In Arthur Erickson's Smith residence, modernity is rustic. Massive fir beams support a glass-walled living room that bridges over the entrance to an open-air central courtyard.
Gordon Smith knows landscapes. As one of the most prominent Canadian painters of his generation, the 84-year-old has a reputation for not-always-easy abstract expressionist depictions of the wilds near his British Columbia home. So it's fitting that his house, designed by Arthur Erickson and Geoffrey Massey in 1964, be both in the forest and of the forest, yet still a work of art
Erickson and Smith were friends with mutual interests: European high modern design, abstract expressionism, and the new regional identity being forged in the Pacific Northwest. In 1953, Gordon and his wife, Marion, gave Erickson his first residential commission--a painting studio surrounded by living quarters. But as their Vancouver neighborhood grew throughout the '50s, the Smiths sought greater seclusion. They found it near Lighthouse Provincial Park in West Vancouver, on a wooded promontory overlooking the Straight of Georgia.
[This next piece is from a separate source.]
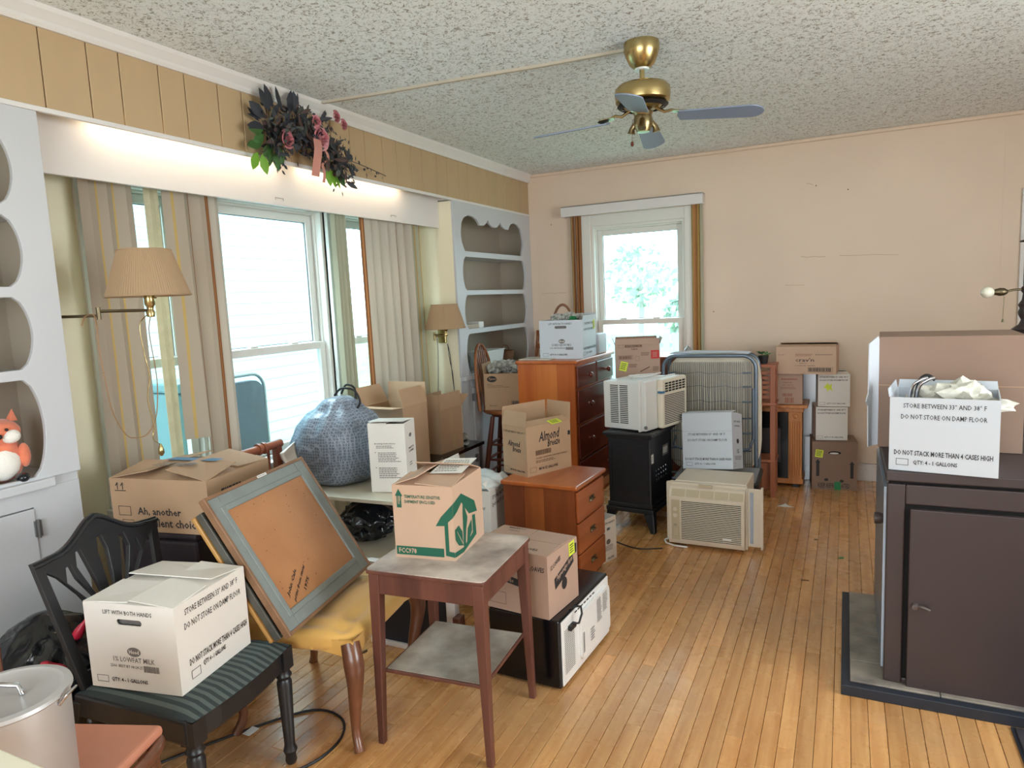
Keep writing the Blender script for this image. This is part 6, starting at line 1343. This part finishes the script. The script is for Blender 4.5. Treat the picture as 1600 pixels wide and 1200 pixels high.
# things on the dresser beside the carton
t = tag(MB().box(-.03, -.10, 0, .03, .10, .16).build('small_white_box', 'carton_cool', None, bevel=.006, loc=(-1.79, 5.30, 1.107)), 'small pale box on the dresser right behind the milk carton', 'box')
t = tag(MB().box(-.13, -.10, 0, .13, .10, .008).build('folded_paper', 'newsprint_pale', None, loc=(-2.10, 4.80, 1.107), bevel=.002), 'folded newspaper lying on the left end of the dresser top', 'newspaper')
t = thing('ladder_chair', 'wooden curved chair back barely visible behind the left of the dresser', 'chair', (-2.45, 5.70, 0), -90)
for y_ in (-.18, .18): MB().tube(spline([(-.17, y_, 0), (-.17, y_, .45), (-.2, y_, .85), (-.26, y_*.9, 1.27)]), .014, 8).build('back_post', 'stool_wood', t, smooth=60)
MB().box(-.18, -.19, .43, .18, .19, .455).build('seat', 'stool_wood', t, bevel=.006)
for z in (.70, .90, 1.10, 1.22): MB().box(-.2-(z-.8)*.12, -.17, z, -.185-(z-.8)*.12, .17, z+.05).build('slat', 'stool_wood', t, bevel=.003)
for y_ in (-.16, .16): MB().cyl((.15, y_, 0), (.15, y_, .44), .014, 8).build('leg', 'stool_wood', t)
# stand behind the air conditioner carrying the printed carton and teapot
t = thing('side_cabinet', 'pale cabinet under the back window hidden behind the folding bed', 'cabinet', (-1.32, 5.62, 0), 0)
MB().box(-.30, -.16, .05, .24, .22, 1.04).build('cabinet_body', 'rail_wood', t, bevel=.004); MB().box(-.31, -.17, 1.04, .25, .23, 1.06).build('cabinet_top', 'rail_wood', t, bevel=.004); MB().box(-.28, -.14, 0, .22, .2, .05).build('plinth', 'stool_leg', t)
t = thing('teapot', 'small silver pot with pointed lid behind the folding bed', 'teapot', (-1.125, 5.52, 1.061), 0)
MB().lathe([(.02, 0), (.032, .012), (.036, .03), (.028, .055), (.012, .068), (.006, .075), (.008, .085), (0, .095)], 18).build('pot_body', 'metal_galv', t, smooth=50)
t = thing('flat_box', 'long flat brown box lying behind the folding bed top', 'box', (-.94, 5.46, 1.0055), 0); MB().box(-.09, -.05, 0, .12, .05, .03).build('box_body', 'cardboard_pink', t, bevel=.002); MB().box(-.091, -.051, .02, .121, .051, .031).build('lid', 'cardboard_pink', t, bevel=.002)
t = thing('low_stool', 'dark stool under the brown printed carton behind the white air conditioner', 'stool', (-1.42, 5.17, 0), 0)
MB().box(-.18, -.13, .872, .18, .12, .898).build('seat', 'stool_leg', t, bevel=.004)
for x_ in (-.15, .15):
    for y_ in (-.10, .09): MB().taper((x_, y_, 0), (x_, y_, .872), (.014, .014), (.016, .016)).build('leg', 'stool_leg', t)

# ================================================================== plush fox
t = thing('plush_fox', 'orange and white plush fox on the ledge of the left built-in shelves', 'toy', (-2.80, 1.41, .981), -25)
blob(.075, .075, .085, .05, 2, 1, 4, fn=lambda p, n: Vector((p.x, p.y, .085+n.z*.085))).build('body', 'plush_orange', t, smooth=80)
blob(.05, .058, .065, .05, 2, 2, 4, fn=lambda p, n: Vector((.034+n.x*.05, p.y, .075+n.z*.065))).build('belly', 'plush_white', t, smooth=80)
h = blob(.062, .07, .05, .05, 2, 3, 4, fn=lambda p, n: Vector((.01+p.x, p.y, .185+n.z*.052))).build('head', 'plush_orange', t, smooth=80)
for y_ in (-.035, .035): blob(.03, .032, .026, .08, 2, 5, 3, fn=lambda p, n, y_=y_: Vector((.048+n.x*.03, y_+n.y*.032, .172+n.z*.026))).build('cheek', 'plush_white', h, smooth=80)
blob(.012, .012, .01, 0, 1, 1, 2, fn=lambda p, n: Vector((.082+n.x*.012, n.y*.012, .178+n.z*.01))).build('nose', 'rubber_black', h, smooth=80)
for y_ in (-.026, .026): blob(.006, .006, .006, 0, 1, 1, 2, fn=lambda p, n, y_=y_: Vector((.07+n.x*.006, y_+n.y*.006, .20+n.z*.006))).build('eye', 'rubber_black', h, smooth=80)
for y_ in (-.045, .045): MB().add([(.0, y_-.02, .222), (.0, y_+.02, .222), (.02, y_, .225), (.0, y_*1.15, .268)], [(0, 1, 3), (1, 2, 3), (2, 0, 3), (0, 2, 1)]).build('ear', 'plush_orange', h)
for y_ in (-.07, .07): blob(.022, .02, .045, .06, 2, 6, 3, fn=lambda p, n, y_=y_: Vector((.035+n.x*.022, y_+n.y*.02, .095+n.z*.045))).build('arm', 'plush_orange', t, smooth=80)
for y_ in (-.045, .055): blob(.028, .022, .018, .06, 2, 7, 3, fn=lambda p, n, y_=y_: Vector((.075+n.x*.028, y_+n.y*.022, .019+n.z*.018))).build('paw', 'bag_black', t, smooth=80)

# ================================================================== cords and litter on the floor
tag(MB().tube(spline([(-2.15, 1.45, .006), (-2.0, 1.72, .006), (-1.86, 1.90, .006), (-1.72, 1.90, .006), (-1.64, 1.80, .006), (-1.64, 1.66, .006), (-1.72, 1.54, .006), (-1.9, 1.42, .006)]), .005, 6).build('floor_cord', 'rubber_black', None, smooth=60), 'black cord looped on the floor between the black chair and the gold chair', 'cord')
tag(MB().cbox(0, 0, .012, .035, .05, .001).build('paper_tag', 'paper_label', None, loc=(-1.98, 1.70, .0)), 'small white tag on the black floor cord', 'tag')
tag(MB().tube(spline([(-1.0, 4.05, .005), (-1.15, 4.0, .005), (-1.35, 4.1, .005), (-1.5, 4.2, .005)]), .004, 6).build('floor_cord', 'rubber_black', None, smooth=60), 'dark cord on the floor beneath the small black stove', 'cord')
def scrap(x, y, pts, m, lab, nm='paper_scrap', cat='litter'): tag(MB().plate(pts, [], .002, T_((x, y, .0008))).build(nm, m), lab, cat)
scrap(-.40, 5.18, [(0, 0), (.02, .05), (.045, -.01), (.09, -.03), (.05, -.035), (.0, -.03), (-.03, -.035)], 'paper_label', 'small white paper scrap on the floor before the fireplace')
scrap(-.02, 4.22, [(0, 0), (.025, .004), (.028, .028), (.004, .024)], 'green_tissue', 'tiny green scrap on the open floor left of the stove'); scrap(-.16, 4.5, [(0, 0), (.018, .003), (.02, .014), (.0, .01)], 'dark_gap', 'tiny dark scrap on the open floor before the back stack')
scrap(-.2, 3.83, [(0, 0), (.04, .006), (.038, .014), (.0, .01)], 'ink_brown', 'thin brown splinter on the open floor right of the beige air conditioner')

s = MB(); rr_ = random.Random(9)
for i in range(500):
    u = rr_.random(); y = 2.70+.60*u; z = min(2.64, 2.55-.10*u-.5*(u-.5)**2+rr_.gauss(0, .062)); c = Vector((-2.66+rr_.uniform(.01, .12)+2.66, y-2.98, z-2.45))
    a = rr_.uniform(0, 6.28); d = Vector((rr_.uniform(-.1, .4), math.cos(a), math.sin(a)))*.016; e = d.cross(Vector((1, .2, .1))).normalized()*.007
    s.add([c-d, c+e, c+d, c-e], [(0, 1, 2, 3)], rr_.choice((0, 0, 1, 2)))
tag(s.build('small_sprigs', ['leaf_dark', 'leaf_sage', 'dried_brown'], bpy.data.objects['flower_swag']), kind='stuff')
# old scuffs and nail holes on the back wall
FWB = frame((0, YB-.0004, 0), (1, 0, 0), (0, 0, 1)); rr_ = random.Random(2)
for (x0, z0, x1, z1, th) in ((-.33, 1.800, -.15, 1.790, .0022), (-.05, 1.792, .355, 1.772, .0018), (-.29, 2.372, -.245, 2.355, .002), (-2.60, 1.612, -2.35, 1.606, .0018), (-.45, 1.58, -.30, 1.575, .0014)):
    n = 9; up_ = [(x0+(x1-x0)*i/n, z0+(z1-z0)*i/n+rr_.uniform(-.003, .003)) for i in range(n+1)]; dx, dz = (0, th) if abs(x1-x0) > abs(z1-z0) else (th, 0)
    MB().add([FWB @ Vector((u, v, .0)) for u, v in up_]+[FWB @ Vector((u+dx, v+dz, .0)) for u, v in up_], [(i, i+1, n+2+i, n+1+i) for i in range(n)]).build('scuff', 'ink_brick', wb)
for x, z in ((-2.476, 2.243), (-1.014, 1.388), (-.222, 2.346), (.004, 2.292)): MB().add([FWB @ Vector((x+.005*math.cos(a), z+.005*math.sin(a), 0)) for a in (0, .8, 1.6, 2.4, 3.1, 3.9, 4.7, 5.5)], [tuple(range(8))]).build('nail_hole', 'ink_brown', wb)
The second time around, the Smiths offered Erickson no brief. "They said, 'You know what we want,'" the architect recalls. "Gordon being a painter and Marion being a weaver, this was the one opportunity where I could use rough timber, because they'd both be interested in texture and not so fussy about things like splinters."
The massive Douglas fir beams may be rough, but the house is not rustic. Erickson arranged the building as a spiral of boxes around a courtyard, with each wing stepping up from the last. A sky-lit white studio--the only room not finished in wood--anchors one corner of the house, while the living room bridges a cleft in the site's solid granite, rising up to get the view. Both there and in the bedroom, huge expanses of glass define the wall, opening the house to the landscape, their smoothness contrasting with the roughness of the wood. The central courtyard serves a similar function, both confronting and illuminating the forest--Erickson once called it "an architectural reiteration of the forest clearing."
The house has been both home and studio to the Smiths for almost 40 years. "It's a very genuine house," Gordon says. "There's nothing pretentious about it. It's just simple post and beam, mostly all windows, looking out onto the park, onto the sea. It is the most honest of houses."